For a plethora of definitions, one can always start with Wikipedia.   Bruce Boston discusses speculative poetry in an interview, Mike Allen has an Introduction to Speculative Poetry, Suzette Elgin posted About Science Fiction Poetry, and several other folks have blogged about it, including Sofia Samatar and a post by Mae Empson in Inkpunks. (Okay, what have I missed?  What works/does not work with these definitions and discussions?)

In my mind, speculative poetry includes the range of subject matter within sci-fi, horror, fantasy, slipstream, the weird, and all the places in between.  It also includes poetry about science, which is something of a deviation, on the surface, anyway.

I think what sets speculative poetry apart is the emphasis on the strong imaginative element, even the "science" poetry.  These poems seem to take us someplace else, before bringing us back to the truths we already know, and now see through a new perspective, thanks to the poem.  Here's an excerpt from one of the very first speculative poems I ever read ...

Among the hills a meteorite
Lies huge: and moss has overgrown,
And wind and rain with touches light
Made soft, the contours of the stone.

Thus easily can Earth digest
A cinder of sidereal fire,
And make the translunary guest
'Thus native to an English shire.

- C.S. Lewis
excerpt from "The Meteorite"

It is entirely "scientific" but also speculative.  This is fiction - the speaker is not referring to a meteorite that exists "in fact."  (If it did, it would have been retrieved for study or sale, no doubt, and not continue to erode in said shire.)  The journey of this meteorite and its final resting place exist within the head of the poet.  I also find the personification of Earth as 'digesting' to have a kind of mythological feel, i.e.
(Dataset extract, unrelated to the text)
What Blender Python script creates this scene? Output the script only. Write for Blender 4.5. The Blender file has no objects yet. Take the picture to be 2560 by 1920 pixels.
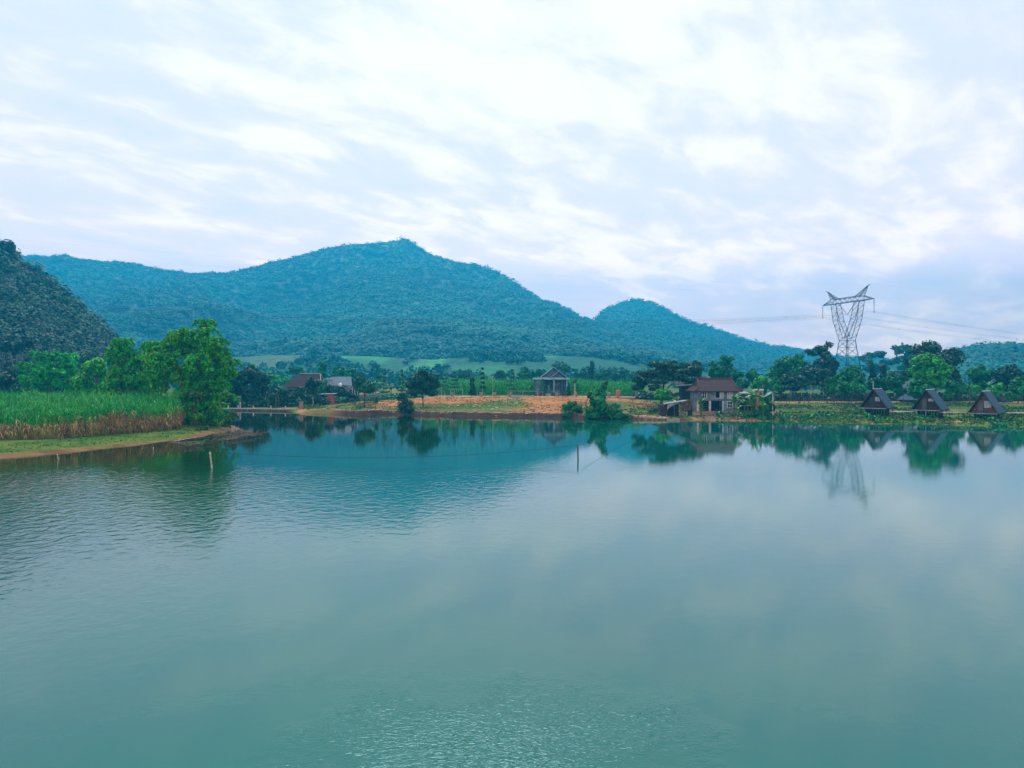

Earth as a powerful force or deity.  (What do you think of this example?  What is your first or favorite speculative poem?)

Having now created a sort of cloud space of ideas that loosely form the definition of speculative poetry, I can now blog further about what to do with that.  Building audience for this genre of poetry might mean revisiting the definition later, or realizing that a targeted audience might only be interested in some subset of these poems.  But again, that's for later.

Ideas on definitions?  I would love to hear them.

Image Credit:  Wikimedia Commons, public domain, Writing Desk

3 comments:

Virginia said...

Sharing your bent toward inclusivity, I think intention is part of whether a poem is "speculative." I mean, "Fairie Queene" is pretty dang speculative, right? But the term didn't apply in Spenser's time.

I like what you said about a "strong imaginative element." There is space in that definition for all kinds of poetry.

I think some of the dividing line is where poets prefer to submit: to outlets that self-define as speculative?

A triad of fiction is writer-editor/publisher-reader. That makes a community. To choose to submit within speculative fiction is to choose a community.

One hopes a welcoming sort of community.

J.A. Grier said...

Hello Virginia - thanks for reading and commenting! I really resonate with your statement "To choose to submit within speculative fiction is to choose a community." I'm in the process of trying to define that, too - the 'community' of speculative fiction. If that's the community we'd like to grow, then I certainly need a good definition! :)

atsiko said...

I don't think choice of submission destination really defines the product. A speculative poem is a speculative poem, and we've been re-classing historic works i various genres such as fantasy, and various categories such as YA, that were not even a glimmer in literature's eye when those works were published.

I think the content of the poem, or maybe the theme depending on how strong it is, defines whether a poem is speculative or not.